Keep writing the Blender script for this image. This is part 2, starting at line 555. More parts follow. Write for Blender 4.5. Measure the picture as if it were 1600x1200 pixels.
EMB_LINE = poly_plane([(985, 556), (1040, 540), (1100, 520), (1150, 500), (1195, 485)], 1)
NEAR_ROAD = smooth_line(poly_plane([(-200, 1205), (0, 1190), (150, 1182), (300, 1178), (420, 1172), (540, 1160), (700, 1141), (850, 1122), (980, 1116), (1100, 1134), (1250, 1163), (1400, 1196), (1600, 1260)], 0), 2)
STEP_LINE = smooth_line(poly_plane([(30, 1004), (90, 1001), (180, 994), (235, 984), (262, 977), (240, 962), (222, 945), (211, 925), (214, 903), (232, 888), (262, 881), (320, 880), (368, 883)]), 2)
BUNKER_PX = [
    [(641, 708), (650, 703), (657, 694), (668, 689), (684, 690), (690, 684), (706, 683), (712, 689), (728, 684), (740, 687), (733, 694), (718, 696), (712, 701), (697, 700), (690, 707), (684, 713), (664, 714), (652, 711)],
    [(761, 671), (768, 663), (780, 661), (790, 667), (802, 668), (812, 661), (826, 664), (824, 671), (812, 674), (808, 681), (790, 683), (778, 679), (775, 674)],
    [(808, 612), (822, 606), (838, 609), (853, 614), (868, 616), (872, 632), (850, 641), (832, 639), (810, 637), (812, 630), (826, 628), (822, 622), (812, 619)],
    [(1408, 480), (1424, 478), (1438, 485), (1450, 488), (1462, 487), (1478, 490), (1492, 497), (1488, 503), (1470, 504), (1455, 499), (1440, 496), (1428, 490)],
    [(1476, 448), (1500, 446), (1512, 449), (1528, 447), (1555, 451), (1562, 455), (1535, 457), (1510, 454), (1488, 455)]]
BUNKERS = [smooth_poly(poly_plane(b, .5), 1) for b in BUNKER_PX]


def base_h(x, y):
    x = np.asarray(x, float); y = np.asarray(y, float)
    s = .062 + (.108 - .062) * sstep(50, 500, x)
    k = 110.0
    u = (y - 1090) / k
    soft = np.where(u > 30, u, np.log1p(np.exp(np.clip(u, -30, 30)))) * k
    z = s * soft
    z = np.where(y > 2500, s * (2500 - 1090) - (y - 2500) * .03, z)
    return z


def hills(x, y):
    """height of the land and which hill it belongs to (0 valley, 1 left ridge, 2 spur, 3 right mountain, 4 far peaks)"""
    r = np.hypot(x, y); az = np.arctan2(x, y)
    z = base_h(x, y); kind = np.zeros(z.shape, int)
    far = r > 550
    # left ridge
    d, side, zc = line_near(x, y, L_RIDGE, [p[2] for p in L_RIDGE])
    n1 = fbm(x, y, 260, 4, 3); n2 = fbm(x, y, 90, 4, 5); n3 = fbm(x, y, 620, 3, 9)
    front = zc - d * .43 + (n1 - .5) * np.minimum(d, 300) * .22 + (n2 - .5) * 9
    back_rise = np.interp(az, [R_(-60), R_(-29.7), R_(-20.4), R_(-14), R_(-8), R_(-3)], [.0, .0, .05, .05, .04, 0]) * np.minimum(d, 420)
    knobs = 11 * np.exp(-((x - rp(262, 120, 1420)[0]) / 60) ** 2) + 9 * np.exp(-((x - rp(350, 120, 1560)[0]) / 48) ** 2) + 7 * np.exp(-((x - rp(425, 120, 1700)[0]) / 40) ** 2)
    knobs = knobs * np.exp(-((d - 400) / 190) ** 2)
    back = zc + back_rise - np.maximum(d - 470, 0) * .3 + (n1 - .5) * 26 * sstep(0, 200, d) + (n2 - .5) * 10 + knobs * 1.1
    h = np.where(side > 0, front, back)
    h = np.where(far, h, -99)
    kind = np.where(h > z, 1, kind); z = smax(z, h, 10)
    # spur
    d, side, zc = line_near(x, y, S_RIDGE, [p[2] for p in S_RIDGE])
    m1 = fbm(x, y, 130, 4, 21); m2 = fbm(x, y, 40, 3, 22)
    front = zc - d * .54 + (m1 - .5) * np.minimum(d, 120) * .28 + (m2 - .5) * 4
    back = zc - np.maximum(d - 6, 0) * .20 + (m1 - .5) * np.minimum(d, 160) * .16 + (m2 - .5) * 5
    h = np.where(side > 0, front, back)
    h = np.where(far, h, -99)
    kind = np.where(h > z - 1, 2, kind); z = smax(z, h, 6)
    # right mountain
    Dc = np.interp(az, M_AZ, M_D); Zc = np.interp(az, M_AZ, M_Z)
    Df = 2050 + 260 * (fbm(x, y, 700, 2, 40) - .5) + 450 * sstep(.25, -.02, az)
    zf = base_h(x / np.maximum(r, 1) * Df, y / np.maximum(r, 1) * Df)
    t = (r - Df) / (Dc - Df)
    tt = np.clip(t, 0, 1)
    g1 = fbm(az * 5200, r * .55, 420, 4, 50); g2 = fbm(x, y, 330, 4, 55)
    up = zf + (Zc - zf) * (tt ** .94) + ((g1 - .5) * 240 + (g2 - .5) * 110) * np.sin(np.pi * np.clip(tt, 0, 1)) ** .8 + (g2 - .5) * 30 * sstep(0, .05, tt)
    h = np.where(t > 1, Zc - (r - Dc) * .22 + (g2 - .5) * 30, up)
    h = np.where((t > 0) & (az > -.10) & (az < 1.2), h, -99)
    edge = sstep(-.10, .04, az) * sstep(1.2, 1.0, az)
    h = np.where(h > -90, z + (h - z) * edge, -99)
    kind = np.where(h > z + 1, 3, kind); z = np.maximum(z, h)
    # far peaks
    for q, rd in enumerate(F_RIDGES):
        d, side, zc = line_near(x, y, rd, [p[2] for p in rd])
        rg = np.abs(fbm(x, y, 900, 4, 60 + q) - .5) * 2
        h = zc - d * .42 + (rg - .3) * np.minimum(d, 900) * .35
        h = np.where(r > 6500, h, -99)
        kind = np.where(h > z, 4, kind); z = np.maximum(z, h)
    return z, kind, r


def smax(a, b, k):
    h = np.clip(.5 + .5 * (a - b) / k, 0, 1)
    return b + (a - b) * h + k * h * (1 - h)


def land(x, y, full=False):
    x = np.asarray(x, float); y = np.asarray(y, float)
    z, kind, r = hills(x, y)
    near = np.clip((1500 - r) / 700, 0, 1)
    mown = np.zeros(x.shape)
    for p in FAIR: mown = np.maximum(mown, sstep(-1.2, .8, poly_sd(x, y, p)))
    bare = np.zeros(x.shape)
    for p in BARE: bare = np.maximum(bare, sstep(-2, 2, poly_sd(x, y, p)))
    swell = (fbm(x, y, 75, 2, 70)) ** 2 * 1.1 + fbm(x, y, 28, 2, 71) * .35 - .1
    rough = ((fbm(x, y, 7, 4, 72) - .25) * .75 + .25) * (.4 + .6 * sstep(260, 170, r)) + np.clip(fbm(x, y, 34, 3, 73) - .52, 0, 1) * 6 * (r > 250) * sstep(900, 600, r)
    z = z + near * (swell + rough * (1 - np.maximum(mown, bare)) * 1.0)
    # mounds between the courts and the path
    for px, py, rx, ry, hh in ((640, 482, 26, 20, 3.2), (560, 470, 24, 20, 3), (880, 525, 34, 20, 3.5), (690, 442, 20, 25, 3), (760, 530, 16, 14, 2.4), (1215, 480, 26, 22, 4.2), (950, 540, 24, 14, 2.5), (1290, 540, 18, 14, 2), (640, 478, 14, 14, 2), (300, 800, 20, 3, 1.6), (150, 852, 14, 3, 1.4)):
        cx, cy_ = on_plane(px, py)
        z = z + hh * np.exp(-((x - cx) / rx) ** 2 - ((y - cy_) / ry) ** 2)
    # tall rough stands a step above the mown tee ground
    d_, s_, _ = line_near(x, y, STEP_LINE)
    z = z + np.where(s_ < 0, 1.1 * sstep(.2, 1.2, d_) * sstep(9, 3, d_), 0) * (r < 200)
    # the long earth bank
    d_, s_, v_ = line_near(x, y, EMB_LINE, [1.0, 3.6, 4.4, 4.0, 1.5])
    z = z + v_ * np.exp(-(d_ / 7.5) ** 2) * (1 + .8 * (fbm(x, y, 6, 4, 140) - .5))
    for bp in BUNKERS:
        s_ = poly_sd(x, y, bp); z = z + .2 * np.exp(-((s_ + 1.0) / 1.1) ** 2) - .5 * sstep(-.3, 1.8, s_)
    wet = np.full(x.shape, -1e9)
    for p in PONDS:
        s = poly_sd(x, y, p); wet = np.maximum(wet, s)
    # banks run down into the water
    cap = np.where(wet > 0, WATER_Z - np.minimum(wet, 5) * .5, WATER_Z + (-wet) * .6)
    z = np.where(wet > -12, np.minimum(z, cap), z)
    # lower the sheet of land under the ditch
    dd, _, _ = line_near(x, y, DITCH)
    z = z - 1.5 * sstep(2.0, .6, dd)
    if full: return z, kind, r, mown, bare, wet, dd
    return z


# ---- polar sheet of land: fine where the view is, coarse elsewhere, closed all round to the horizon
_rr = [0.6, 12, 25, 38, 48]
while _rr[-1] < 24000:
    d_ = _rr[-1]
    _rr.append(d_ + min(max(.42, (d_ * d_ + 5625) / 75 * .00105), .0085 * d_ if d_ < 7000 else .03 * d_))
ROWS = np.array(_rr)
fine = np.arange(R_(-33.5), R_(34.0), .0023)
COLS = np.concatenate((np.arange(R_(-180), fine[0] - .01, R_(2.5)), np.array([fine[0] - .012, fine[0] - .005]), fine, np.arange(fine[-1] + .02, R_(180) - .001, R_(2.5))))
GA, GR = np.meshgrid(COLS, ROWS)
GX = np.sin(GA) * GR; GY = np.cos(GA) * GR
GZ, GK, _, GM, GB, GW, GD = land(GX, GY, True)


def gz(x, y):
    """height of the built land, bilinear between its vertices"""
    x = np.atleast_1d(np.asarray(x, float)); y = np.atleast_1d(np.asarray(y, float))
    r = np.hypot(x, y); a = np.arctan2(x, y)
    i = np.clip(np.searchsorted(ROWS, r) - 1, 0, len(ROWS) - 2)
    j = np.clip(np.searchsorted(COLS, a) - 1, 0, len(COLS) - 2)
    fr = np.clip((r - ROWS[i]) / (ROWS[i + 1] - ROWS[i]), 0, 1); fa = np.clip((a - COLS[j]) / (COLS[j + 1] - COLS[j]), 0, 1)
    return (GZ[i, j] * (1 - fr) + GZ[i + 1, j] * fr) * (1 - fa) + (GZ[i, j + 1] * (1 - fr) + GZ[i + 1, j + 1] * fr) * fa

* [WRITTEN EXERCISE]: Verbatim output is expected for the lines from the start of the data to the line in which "BUNKERS = [smooth_poly(poly_plane(b, .5), 1)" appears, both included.

* [FINISHED ANSWER]:
Keep writing the Blender script for this image. This is part 2, starting at line 555. More parts follow. Write for Blender 4.5. Measure the picture as if it were 1600x1200 pixels.
EMB_LINE = poly_plane([(985, 556), (1040, 540), (1100, 520), (1150, 500), (1195, 485)], 1)
NEAR_ROAD = smooth_line(poly_plane([(-200, 1205), (0, 1190), (150, 1182), (300, 1178), (420, 1172), (540, 1160), (700, 1141), (850, 1122), (980, 1116), (1100, 1134), (1250, 1163), (1400, 1196), (1600, 1260)], 0), 2)
STEP_LINE = smooth_line(poly_plane([(30, 1004), (90, 1001), (180, 994), (235, 984), (262, 977), (240, 962), (222, 945), (211, 925), (214, 903), (232, 888), (262, 881), (320, 880), (368, 883)]), 2)
BUNKER_PX = [
    [(641, 708), (650, 703), (657, 694), (668, 689), (684, 690), (690, 684), (706, 683), (712, 689), (728, 684), (740, 687), (733, 694), (718, 696), (712, 701), (697, 700), (690, 707), (684, 713), (664, 714), (652, 711)],
    [(761, 671), (768, 663), (780, 661), (790, 667), (802, 668), (812, 661), (826, 664), (824, 671), (812, 674), (808, 681), (790, 683), (778, 679), (775, 674)],
    [(808, 612), (822, 606), (838, 609), (853, 614), (868, 616), (872, 632), (850, 641), (832, 639), (810, 637), (812, 630), (826, 628), (822, 622), (812, 619)],
    [(1408, 480), (1424, 478), (1438, 485), (1450, 488), (1462, 487), (1478, 490), (1492, 497), (1488, 503), (1470, 504), (1455, 499), (1440, 496), (1428, 490)],
    [(1476, 448), (1500, 446), (1512, 449), (1528, 447), (1555, 451), (1562, 455), (1535, 457), (1510, 454), (1488, 455)]]
BUNKERS = [smooth_poly(poly_plane(b, .5), 1) for b in BUNKER_PX]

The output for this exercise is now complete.